▶ [Aim of the task]
Reproduce exactly, and nothing else, the lines from the one that contains "Write the bpy" through the one that contains "from mathutils import Vector, Matrix, Euler". Leave the pictures out.

▶ [Record set]
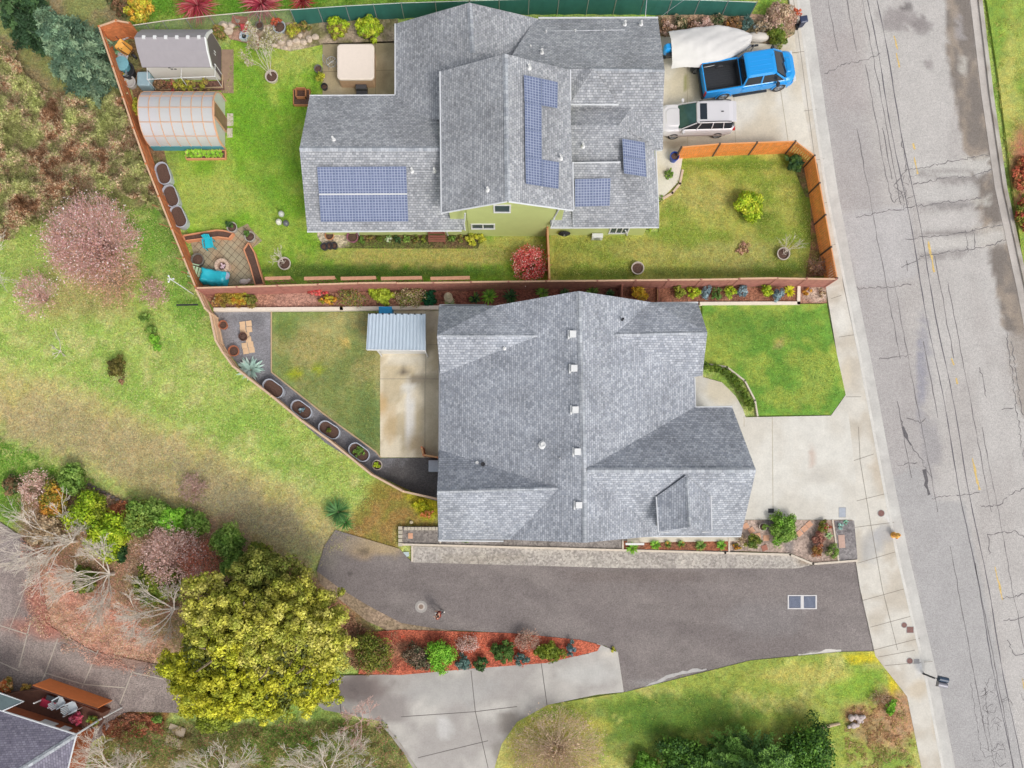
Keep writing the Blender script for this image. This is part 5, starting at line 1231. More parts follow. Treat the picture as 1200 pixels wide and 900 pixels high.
==
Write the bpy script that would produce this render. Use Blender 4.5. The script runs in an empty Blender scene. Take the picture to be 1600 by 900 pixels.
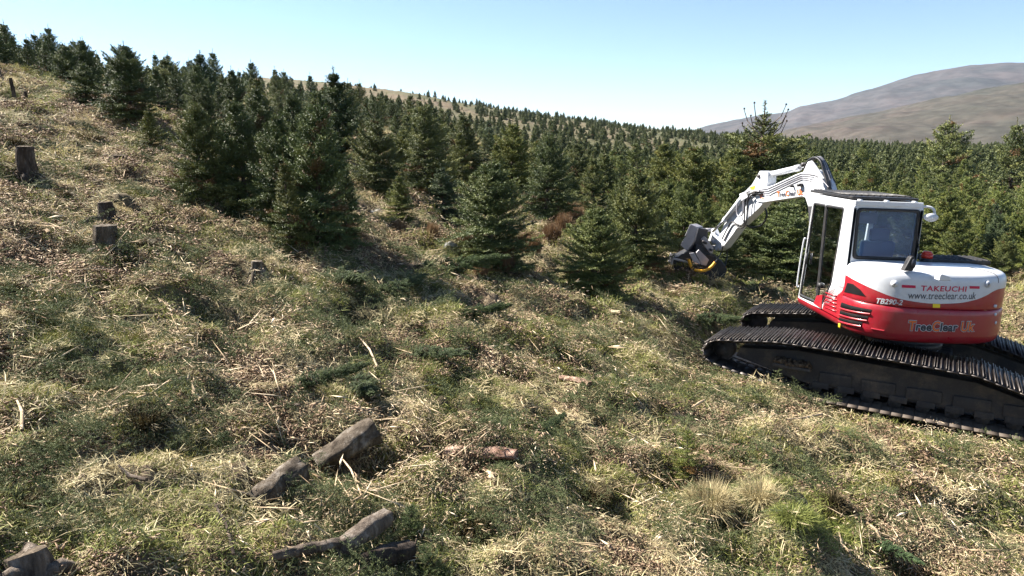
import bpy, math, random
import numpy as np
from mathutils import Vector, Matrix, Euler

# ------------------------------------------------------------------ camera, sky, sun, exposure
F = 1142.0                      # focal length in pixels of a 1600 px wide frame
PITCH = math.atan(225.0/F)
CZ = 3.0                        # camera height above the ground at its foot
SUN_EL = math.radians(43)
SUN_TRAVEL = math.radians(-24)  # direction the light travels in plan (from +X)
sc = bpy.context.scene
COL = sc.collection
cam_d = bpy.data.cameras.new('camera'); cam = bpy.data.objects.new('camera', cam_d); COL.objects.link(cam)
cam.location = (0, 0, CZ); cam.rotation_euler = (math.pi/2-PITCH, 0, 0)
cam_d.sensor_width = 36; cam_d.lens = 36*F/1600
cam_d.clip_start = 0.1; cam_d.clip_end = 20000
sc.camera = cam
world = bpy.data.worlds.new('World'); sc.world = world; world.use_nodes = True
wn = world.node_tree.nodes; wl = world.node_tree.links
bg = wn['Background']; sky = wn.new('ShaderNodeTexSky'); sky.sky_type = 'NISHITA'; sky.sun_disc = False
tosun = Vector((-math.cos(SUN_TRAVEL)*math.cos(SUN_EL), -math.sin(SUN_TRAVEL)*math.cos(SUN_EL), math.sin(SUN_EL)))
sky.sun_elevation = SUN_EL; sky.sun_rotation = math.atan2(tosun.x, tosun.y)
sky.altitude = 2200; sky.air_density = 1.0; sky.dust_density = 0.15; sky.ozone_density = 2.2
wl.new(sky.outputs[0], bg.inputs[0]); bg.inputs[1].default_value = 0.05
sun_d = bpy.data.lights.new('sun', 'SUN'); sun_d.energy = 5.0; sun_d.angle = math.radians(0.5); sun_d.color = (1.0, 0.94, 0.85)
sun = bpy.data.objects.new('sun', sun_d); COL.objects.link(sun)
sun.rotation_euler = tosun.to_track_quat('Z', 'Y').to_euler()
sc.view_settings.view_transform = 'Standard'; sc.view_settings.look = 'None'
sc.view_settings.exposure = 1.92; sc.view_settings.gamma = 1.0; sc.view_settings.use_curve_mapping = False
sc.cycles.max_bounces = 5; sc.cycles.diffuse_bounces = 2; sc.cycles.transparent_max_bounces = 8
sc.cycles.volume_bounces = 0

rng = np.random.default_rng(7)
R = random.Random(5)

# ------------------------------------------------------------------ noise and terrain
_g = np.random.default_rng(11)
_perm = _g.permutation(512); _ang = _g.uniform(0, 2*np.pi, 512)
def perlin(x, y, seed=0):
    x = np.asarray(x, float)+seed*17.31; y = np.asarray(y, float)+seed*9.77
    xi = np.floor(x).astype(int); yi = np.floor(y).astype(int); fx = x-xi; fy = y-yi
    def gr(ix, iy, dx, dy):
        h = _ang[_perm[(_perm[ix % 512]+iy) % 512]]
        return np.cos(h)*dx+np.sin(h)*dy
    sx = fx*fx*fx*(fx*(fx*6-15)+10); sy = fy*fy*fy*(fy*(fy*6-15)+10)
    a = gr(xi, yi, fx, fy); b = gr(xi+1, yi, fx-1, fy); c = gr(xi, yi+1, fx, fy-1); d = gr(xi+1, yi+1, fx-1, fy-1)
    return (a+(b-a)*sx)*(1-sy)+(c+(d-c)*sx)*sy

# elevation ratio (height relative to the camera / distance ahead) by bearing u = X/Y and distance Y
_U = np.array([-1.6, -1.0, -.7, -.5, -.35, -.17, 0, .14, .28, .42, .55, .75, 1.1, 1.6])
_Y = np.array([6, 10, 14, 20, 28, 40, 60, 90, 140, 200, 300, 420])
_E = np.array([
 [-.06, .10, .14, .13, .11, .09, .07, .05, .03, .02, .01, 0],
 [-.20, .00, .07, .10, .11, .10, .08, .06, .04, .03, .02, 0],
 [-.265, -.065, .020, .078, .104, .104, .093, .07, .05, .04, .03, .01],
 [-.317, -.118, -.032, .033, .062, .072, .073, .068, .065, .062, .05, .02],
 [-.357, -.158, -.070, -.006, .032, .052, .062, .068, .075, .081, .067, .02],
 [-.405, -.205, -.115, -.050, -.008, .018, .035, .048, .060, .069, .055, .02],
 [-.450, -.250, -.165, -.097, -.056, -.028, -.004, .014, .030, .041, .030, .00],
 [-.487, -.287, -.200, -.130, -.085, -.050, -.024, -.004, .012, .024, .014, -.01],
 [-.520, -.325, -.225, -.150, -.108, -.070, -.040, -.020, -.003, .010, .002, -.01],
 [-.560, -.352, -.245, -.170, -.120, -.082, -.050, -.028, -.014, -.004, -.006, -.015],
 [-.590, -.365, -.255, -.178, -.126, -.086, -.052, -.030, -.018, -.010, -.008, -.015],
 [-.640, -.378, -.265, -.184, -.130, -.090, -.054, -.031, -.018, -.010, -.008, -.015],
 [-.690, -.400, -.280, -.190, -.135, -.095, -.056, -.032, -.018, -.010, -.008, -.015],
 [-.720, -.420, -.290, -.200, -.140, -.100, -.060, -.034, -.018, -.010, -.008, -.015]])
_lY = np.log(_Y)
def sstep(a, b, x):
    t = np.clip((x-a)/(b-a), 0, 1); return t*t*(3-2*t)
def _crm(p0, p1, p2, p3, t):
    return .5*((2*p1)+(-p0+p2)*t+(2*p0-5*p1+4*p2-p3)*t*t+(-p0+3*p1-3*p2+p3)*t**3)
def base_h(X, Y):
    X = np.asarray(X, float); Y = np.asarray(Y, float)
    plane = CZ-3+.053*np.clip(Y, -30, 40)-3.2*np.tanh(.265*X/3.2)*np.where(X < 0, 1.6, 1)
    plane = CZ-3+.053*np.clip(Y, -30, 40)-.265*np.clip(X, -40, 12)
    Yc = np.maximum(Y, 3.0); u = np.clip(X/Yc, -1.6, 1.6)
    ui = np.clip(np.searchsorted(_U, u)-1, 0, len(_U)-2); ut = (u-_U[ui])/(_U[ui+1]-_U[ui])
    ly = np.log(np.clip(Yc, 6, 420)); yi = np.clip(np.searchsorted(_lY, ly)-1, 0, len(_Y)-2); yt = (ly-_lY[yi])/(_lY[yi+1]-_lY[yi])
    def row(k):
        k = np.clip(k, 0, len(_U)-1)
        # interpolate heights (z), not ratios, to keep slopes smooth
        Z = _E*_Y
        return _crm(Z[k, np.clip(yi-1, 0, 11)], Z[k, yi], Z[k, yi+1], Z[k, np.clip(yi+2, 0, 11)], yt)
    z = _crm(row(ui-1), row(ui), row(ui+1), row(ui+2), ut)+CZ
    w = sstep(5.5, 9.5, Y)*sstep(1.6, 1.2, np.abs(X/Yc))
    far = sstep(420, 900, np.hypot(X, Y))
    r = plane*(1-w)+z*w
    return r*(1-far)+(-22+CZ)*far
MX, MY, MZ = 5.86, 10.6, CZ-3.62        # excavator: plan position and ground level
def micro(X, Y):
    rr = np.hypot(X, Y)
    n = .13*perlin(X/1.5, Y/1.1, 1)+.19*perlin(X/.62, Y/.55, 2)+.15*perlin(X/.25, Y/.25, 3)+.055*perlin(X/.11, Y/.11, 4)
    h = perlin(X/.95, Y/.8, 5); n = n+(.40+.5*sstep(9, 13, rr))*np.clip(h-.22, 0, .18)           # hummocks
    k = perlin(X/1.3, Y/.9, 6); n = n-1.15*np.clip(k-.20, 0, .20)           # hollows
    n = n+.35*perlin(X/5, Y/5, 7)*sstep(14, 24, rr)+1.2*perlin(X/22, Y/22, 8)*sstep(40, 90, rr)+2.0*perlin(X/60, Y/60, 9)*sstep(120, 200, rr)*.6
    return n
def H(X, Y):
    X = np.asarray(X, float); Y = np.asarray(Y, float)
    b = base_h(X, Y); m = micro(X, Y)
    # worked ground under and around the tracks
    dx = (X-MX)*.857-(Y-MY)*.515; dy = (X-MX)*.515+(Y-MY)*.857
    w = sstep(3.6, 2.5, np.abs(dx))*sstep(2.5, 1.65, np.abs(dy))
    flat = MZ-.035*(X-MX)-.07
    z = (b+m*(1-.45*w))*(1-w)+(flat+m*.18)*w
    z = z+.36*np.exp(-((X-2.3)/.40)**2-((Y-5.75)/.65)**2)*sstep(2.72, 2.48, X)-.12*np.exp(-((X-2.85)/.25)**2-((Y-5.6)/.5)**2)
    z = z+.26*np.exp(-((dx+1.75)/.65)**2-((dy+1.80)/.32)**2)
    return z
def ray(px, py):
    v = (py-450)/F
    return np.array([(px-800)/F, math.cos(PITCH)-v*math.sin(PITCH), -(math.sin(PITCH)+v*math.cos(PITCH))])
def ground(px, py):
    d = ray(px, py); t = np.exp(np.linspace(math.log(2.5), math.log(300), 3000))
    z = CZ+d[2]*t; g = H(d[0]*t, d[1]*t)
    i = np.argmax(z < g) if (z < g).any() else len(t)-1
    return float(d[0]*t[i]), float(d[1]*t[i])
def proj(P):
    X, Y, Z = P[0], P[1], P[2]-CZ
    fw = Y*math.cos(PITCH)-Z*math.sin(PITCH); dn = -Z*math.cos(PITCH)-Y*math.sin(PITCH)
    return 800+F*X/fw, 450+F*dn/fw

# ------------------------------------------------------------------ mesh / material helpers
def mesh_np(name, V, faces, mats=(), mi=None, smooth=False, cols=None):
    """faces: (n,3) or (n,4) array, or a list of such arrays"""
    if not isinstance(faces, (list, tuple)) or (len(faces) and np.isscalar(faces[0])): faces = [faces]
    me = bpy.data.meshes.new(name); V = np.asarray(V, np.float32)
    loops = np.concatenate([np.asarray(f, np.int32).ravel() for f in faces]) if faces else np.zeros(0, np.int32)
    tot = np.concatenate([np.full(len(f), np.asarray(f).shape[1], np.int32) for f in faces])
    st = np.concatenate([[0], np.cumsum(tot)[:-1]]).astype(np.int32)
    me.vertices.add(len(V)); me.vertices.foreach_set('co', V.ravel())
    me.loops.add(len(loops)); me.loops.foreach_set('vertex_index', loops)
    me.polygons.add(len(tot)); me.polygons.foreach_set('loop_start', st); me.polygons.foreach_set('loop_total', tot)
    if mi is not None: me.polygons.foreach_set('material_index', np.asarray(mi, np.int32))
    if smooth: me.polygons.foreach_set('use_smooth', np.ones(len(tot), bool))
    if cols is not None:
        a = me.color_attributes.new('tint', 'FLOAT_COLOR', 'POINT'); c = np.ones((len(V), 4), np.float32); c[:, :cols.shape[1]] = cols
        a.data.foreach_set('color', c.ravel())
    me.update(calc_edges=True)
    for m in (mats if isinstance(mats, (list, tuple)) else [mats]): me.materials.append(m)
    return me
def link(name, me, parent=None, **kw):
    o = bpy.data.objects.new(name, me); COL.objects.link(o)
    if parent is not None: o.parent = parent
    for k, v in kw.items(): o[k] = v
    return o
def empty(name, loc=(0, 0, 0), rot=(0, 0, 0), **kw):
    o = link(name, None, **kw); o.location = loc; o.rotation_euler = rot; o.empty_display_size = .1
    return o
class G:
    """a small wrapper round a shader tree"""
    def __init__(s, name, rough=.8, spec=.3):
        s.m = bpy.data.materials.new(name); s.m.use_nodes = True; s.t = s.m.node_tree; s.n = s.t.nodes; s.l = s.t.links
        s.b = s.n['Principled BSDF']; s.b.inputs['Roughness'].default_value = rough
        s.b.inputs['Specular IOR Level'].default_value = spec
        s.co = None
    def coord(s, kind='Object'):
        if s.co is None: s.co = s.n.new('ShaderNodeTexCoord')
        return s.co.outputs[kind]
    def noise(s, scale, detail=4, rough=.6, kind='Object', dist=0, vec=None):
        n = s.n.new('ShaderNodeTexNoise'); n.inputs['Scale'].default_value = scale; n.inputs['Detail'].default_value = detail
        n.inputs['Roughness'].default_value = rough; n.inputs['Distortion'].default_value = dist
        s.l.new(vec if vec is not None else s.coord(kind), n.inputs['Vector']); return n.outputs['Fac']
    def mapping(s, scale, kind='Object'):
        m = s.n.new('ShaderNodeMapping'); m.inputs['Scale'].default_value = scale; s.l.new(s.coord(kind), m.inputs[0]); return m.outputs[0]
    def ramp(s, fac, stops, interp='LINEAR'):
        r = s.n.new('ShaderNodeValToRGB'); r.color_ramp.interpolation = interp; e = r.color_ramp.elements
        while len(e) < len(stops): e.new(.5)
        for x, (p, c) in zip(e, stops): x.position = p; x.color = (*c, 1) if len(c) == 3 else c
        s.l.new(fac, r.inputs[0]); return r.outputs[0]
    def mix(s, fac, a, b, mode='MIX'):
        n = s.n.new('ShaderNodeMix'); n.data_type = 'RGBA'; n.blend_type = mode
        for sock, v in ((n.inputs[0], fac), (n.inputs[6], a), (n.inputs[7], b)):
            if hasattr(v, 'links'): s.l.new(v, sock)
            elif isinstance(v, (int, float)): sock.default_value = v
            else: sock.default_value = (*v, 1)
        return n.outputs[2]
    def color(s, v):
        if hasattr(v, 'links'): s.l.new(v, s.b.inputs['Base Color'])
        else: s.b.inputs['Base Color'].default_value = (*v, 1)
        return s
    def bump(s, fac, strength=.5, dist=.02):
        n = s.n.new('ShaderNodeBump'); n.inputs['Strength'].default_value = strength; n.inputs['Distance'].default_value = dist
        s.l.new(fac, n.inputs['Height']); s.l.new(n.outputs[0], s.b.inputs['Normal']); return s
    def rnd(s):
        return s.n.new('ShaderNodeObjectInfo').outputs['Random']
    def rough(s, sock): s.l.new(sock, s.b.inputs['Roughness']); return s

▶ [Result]
Write the bpy script that would produce this render. Use Blender 4.5. The script runs in an empty Blender scene. Take the picture to be 1600 by 900 pixels.
import bpy, math, random
import numpy as np
from mathutils import Vector, Matrix, Euler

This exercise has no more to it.